You often wonder, much like that bird from Spaced did in the quote above, whether the Doctor is cause or cure. If he had just sat in the TARDIS reading Slutty Asian Whore-Bags and twisting his balls instead of interfering, would there have been less death; less pain; less devastation? This episode is an answer to that. We need the Doctor, and don’t forget it.

It makes a major point about the Doctor, without him actually appearing. That’s why it works as a Doctor-lite episode in a way that Love & Monsters didn’t; because the Doctor, despite not appearing on screen, still feels ever-present. It still feels like he is the most important character in the episode, rather than – with L&M – being sidelined by the increasingly smug and annoying Peter Kay.

Everyone has their own ‘Turn Left’ moment, which adds a nice dimension to it. What if...?

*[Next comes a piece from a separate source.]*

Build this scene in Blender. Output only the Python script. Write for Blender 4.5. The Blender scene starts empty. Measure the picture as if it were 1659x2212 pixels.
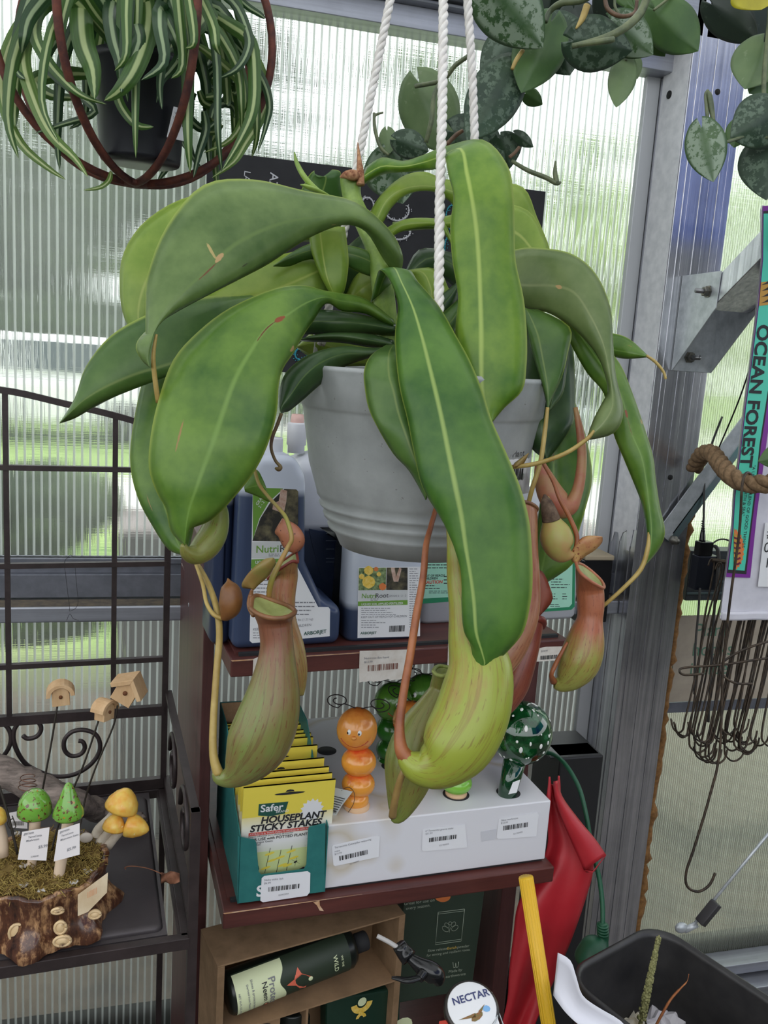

Always the sort of question a great episode will have you asking. What if I had turned left? What if I had got a different job, met different people, not met the most important man in my life...? What if? Already a little emotional after dwelling (briefly, maybe, during a slow bit) about my own ‘Turn Left’ moment, the episode twatted me round the face with several more emotional punches. Mussolini, as Donna calls him, being carted off to the concentration camps, and Wilf’s reaction to this, was terribly moving.

“It’s happening again.”

And Donna’s utter fear as she stands in The Circle Of Mirrors was equally upsetting. RTD OBE says this is one of his favourite performances from anyone, ever. And I find it hard to disagree. Catherine Tate is just brilliant. But even more heartbreaking is her second time in The Circle, when she is so full of hope, thinking she has worked out what is going on, only to be told that she is still destined to die. I was obviously more than a little teary by this point.

And when she steps out into the path of a moving lorry, I actually stopped breathing for a while. If anyone still thinks Catherine Tate was the wrong choice of companion for this series, they can fuck off and die. She has MADE this series, and this episode is one of my favourites. Ever.